Investors in Nvidia should be watching one big happening on the near-term horizon: chipmaking goliath Intel‘s ( INTC -0.62% ) long-awaited entrance into Nvidia’s turf, discrete graphics processing units (GPU) for gamers and creators. Advanced Micro Devices, or AMD, is currently the No. 2 player (behind Nvidia) in the discrete GPU market. The first of Intel’s Arc-branded graphics cards for consumers could be launching as soon as this Wednesday, March 30, as the company has an online reveal event planned for this date at 11 am ET.

One important note for Amazon, too: The e-commerce titan is scheduled to split its stock 20 for 1 on June 6. Investors who hold the stock at the close of the market on May 27 will receive 19 shares for every one share they own .

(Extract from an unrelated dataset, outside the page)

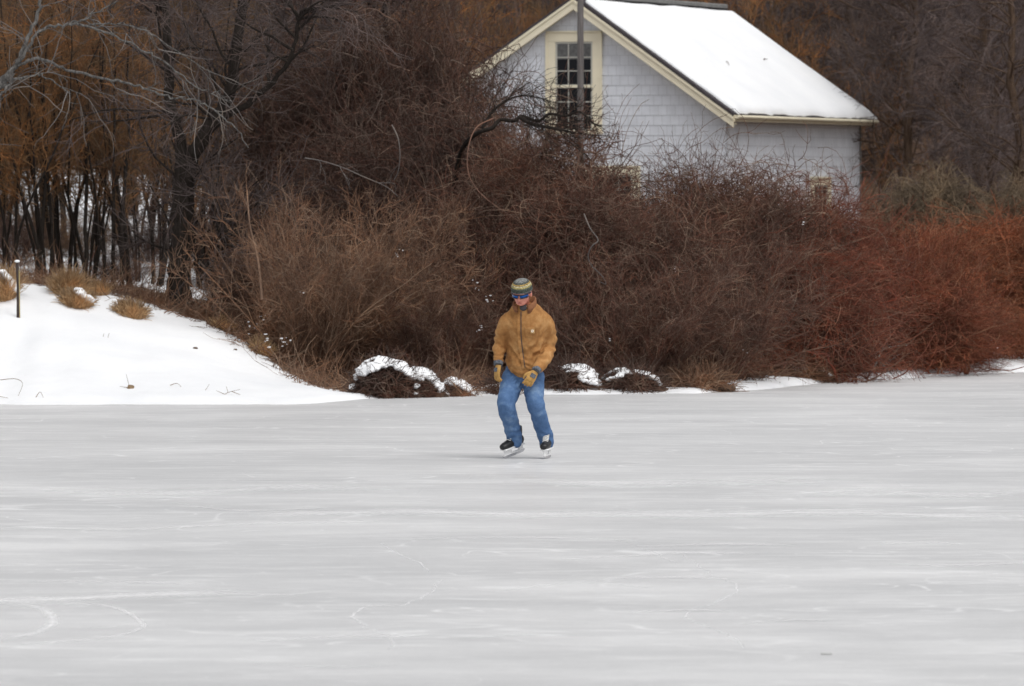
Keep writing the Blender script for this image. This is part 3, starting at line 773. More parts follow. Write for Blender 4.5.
_t = bmesh.new(); bmesh.ops.create_uvsphere(_t, u_segments=8, v_segments=6, radius=1)
BV = np.array([v.co[:] for v in _t.verts]); BT = [[v.index for v in f.verts] for f in bmesh.ops.triangulate(_t, faces=_t.faces)['faces']]; _t.free(); BT = np.array(BT)
def balls(name, C, Rr):
    C = np.array(C); Rr = np.array(Rr)
    V = (C[:, None, :] + BV[None] * Rr[:, None, :]).reshape(-1, 3); Fq = (BT[None] + (np.arange(len(C)) * len(BV))[:, None, None]).reshape(-1, 3)
    return mesh_np(name, V, Fq, True)

def bm_done(bm, name):
    bmesh.ops.recalc_face_normals(bm, faces=bm.faces)
    me = bpy.data.meshes.new(name); bm.to_mesh(me); bm.free(); return me

def bm_box(bm, lo, hi, rot=None, bevel=0.0):
    lo, hi = Vector(lo), Vector(hi); c = (lo + hi) / 2; s = hi - lo
    mm = Matrix.Translation(c) @ (rot if rot else Matrix.Identity(4)) @ Matrix.Diagonal((s.x, s.y, s.z, 1))
    r = bmesh.ops.create_cube(bm, size=1, matrix=mm)
    if bevel:
        es = list({e for v in r['verts'] for e in v.link_edges})
        bmesh.ops.bevel(bm, geom=es, offset=bevel, segments=2, profile=.5, affect='EDGES')

def box_part(name, lo, hi, parent, mat, bevel=.004):
    bm = bmesh.new(); bm_box(bm, lo, hi, None, bevel); return obj(name, bm_done(bm, name), parent, mat)

# ------------------------------------------------------------------ low snow capped brush at the ice edge
def snow_blanket(pts, parent, seed, vox=.016, name='snow_cap'):
    r = random.Random(seed); C = []; Q = []
    for x, y, z, s in pts:
        for k in range(2):
            C.append((x + r.gauss(0, s * .3), y + r.gauss(0, s * .3), z + r.gauss(0, s * .15))); Q.append((s * r.uniform(.7, 1.2), s * r.uniform(.8, 1.3), s * r.uniform(.45, .75)))
    me = remesh(balls(name, C, Q), vox, 14, name)
    return obj(name, me, parent, SNOW)

def low_brush(px0, px1, top, d, label, seed, cover=.55, mat='tan'):
    cx = (px0 + px1) / 2; w = (px1 - px0) * d / F; X = wx(cx, d); z0 = G(X, d - .3)
    H = wz(top, d) - z0
    e = empty('brush_mound', (X, d, z0 - .02)); tag(e, label, 'brush')
    r = np.random.default_rng(seed); n = int(2200 * w)
    u = norm(r.normal(size=(n, 3))); u[:, 2] = np.abs(u[:, 2]); rr = r.random(n) ** .4
    P = u * rr[:, None] * np.array([w * .5, .42, H * .93]); D = r.normal(size=(n, 3)) + u * .4; D[:, 2] -= .25
    s = grow(P, D, r.uniform(.1, .4, n), 5, .2, (0, 0, -.06), r); s[:, :, 2] = np.maximum(s[:, :, 2], -.04)
    B = Bag(); B.add(s, taper(n, 5, r.uniform(.003, .008, n), .002)); obj('twigs', B.mesh('mound_twigs'), e, M[mat])
    # dark earth and packed leaves in the middle
    bm = bmesh.new(); rnd = random.Random(seed)
    for k in range(int(10 * w) + 4):
        t = rnd.uniform(-.43, .43); bm_ball(bm, (t * w, rnd.uniform(-.1, .15), 0), (rnd.uniform(.10, .18), .2, H * .66 * math.sqrt(1 - (2 * t) ** 2) * rnd.uniform(.6, 1)), 10)
    obj('packed_leaves', remesh(bm_done(bm, 'packed_leaves'), .03, 2), e, LEAF)
    pts = []
    # a ragged blanket over the top and the nearer shoulder of the mound
    N_ = int(w / .045)
    for i in range(N_):
        t = (i + .5) / N_ - .5
        for j in range(15):
            ph = math.radians(24 + j * 8)            # 90 = crest, less = nearer side
            k2 = math.sqrt(max(.02, 1 - (2 * t) ** 2)) * (1 + .25 * (float(vnoise(np.array(t * w), np.array(.5), .22, seed)) - .5))
            y = -math.cos(ph) * .40 * k2; z = math.sin(ph) * H * k2 * .94
            q1 = float(vnoise(np.array(t * w + 5), np.array(ph * .8), .33, seed + 1)) + .35 * float(vnoise(np.array(t * w), np.array(ph), .09, seed + 2))
            if q1 / 1.35 < cover * (.22 + .62 * math.sin(ph) ** 3) * (.95 + .9 * t): pts.append((t * w, y, z, .041))
    if pts: snow_blanket(pts, e, seed)
    return e
LEAF, nt_, b_ = new_mat('packed_leaf_litter')
nt_.links.new(ramp(nt_, noise(nt_, 18, 6, .7), [(.3, (.03,.018,.012)), (.5, (.085,.05,.032)), (.7, (.19,.11,.06))]), b_.inputs['Base Color'])
b_.inputs['Roughness'].default_value = .95; bump(nt_, b_, noise(nt_, 25, 6, .7), 1.0, .03)

low_brush(350, 418, 353, 76.6, 'largest mound of dark brush with a broken cap of snow left of the skater', 11, .95, 'dark')
low_brush(396, 446, 366, 76.9, 'middle mound of dark brush with snow sloping down its right side', 17, 1.0, 'dark')
low_brush(436, 474, 376, 77.3, 'small mound of brush with snow lumps just left of the skater', 12, .8)
low_brush(540, 600, 361, 78.3, 'low dark brush dusted with snow just right of the skater', 13, .85, 'dark')
low_brush(478, 520, 382, 77.9, 'very low dark brush with scraps of snow just left behind the skater', 18, .7, 'dark')
low_brush(770, 830, 366, 82.6, 'low brown brush with a little snow at the foot of the reddish bush', 19, .5)
low_brush(598, 662, 366, 78.4, 'low dark brush with broken strips of snow along the ice edge', 14, .75, 'dark')
low_brush(655, 730, 371, 78.9, 'low brown brush sticking out over the ice edge at the bend of the shore', 15, .2)

# little lumps of snow lodged in the bushes
def lodged(pxs, seed, label):
    r = random.Random(seed); P0 = wp(*pxs[0][:3]); C = []; Q = []
    for px, py, d, s in pxs:
        p = wp(px, py, d)
        for k in range(6):
            u = s * r.uniform(.10, .34)
            C.append((p[0] - P0[0] + r.gauss(0, s * 1.0), p[1] - P0[1] + r.gauss(0, s * 3) + .35, p[2] - P0[2] + r.gauss(0, s * 1.1))); Q.append((u * r.uniform(.6, 1.8), u, u * r.uniform(.4, 1.1)))
    o = obj('lodged_snow', balls('lodged_snow', C, Q), mat=SNOW); o.location = P0; tag(o, label, 'snow', kind='stuff'); return o
lodged([(300, 293, 78, .03), (270, 340, 78.2, .05), (285, 338, 78.2, .045), (262, 316, 78.9, .04), (250, 330, 78.9, .05), (398, 254, 79, .03)], 1,
       'scraps of snow lodged in the tan bushes')
lodged([(476, 288, 79.5, .035), (489, 300, 79.5, .035), (480, 330, 79, .03), (610, 339, 78.5, .03), (676, 269, 79.3, .025), (736, 318, 80.4, .03), (741, 328, 80.4, .035), (735, 338, 80.4, .03), (744, 346, 80.3, .035)], 2,
       'scraps of snow lodged in the brown bramble around the skater')
lodged([(935, 293, 86.2, .02), (940, 300, 86.2, .025), (943, 310, 86.2, .03), (946, 320, 86.2, .03), (975, 315, 87, .025), (985, 330, 87, .03), (992, 342, 86.8, .03), (905, 325, 85.6, .02), (804, 221, 82.6, .03), (960, 335, 86.5, .025), (1000, 352, 86.8, .03)], 3,
       'scraps of snow lodged in the russet bushes')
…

What about Meta Platforms and Tencent Holdings? I’m also reiterating my original call on these stocks. Granted, they’ve been down beaten a lot and there are good arguments for why their sell-offs have been overdone. Indeed, investors who have higher tolerances for risk might be well rewarded for nibbling at these stocks. But with interest rates rising, inflation increasing, and geopolitical tensions continuing, the market could be quite volatile for some time. Thus it seems prudent for investors who have an average (or low) tolerance for risk to continue to hold off on buying these two stocks.

This article represents the opinion of the writer, who may disagree with the “official” recommendation position of a Motley Fool premium advisory service. We’re motley! Questioning an investing thesis – even one of our own – helps us all think critically about investing and make decisions that help us become smarter, happier, and richer.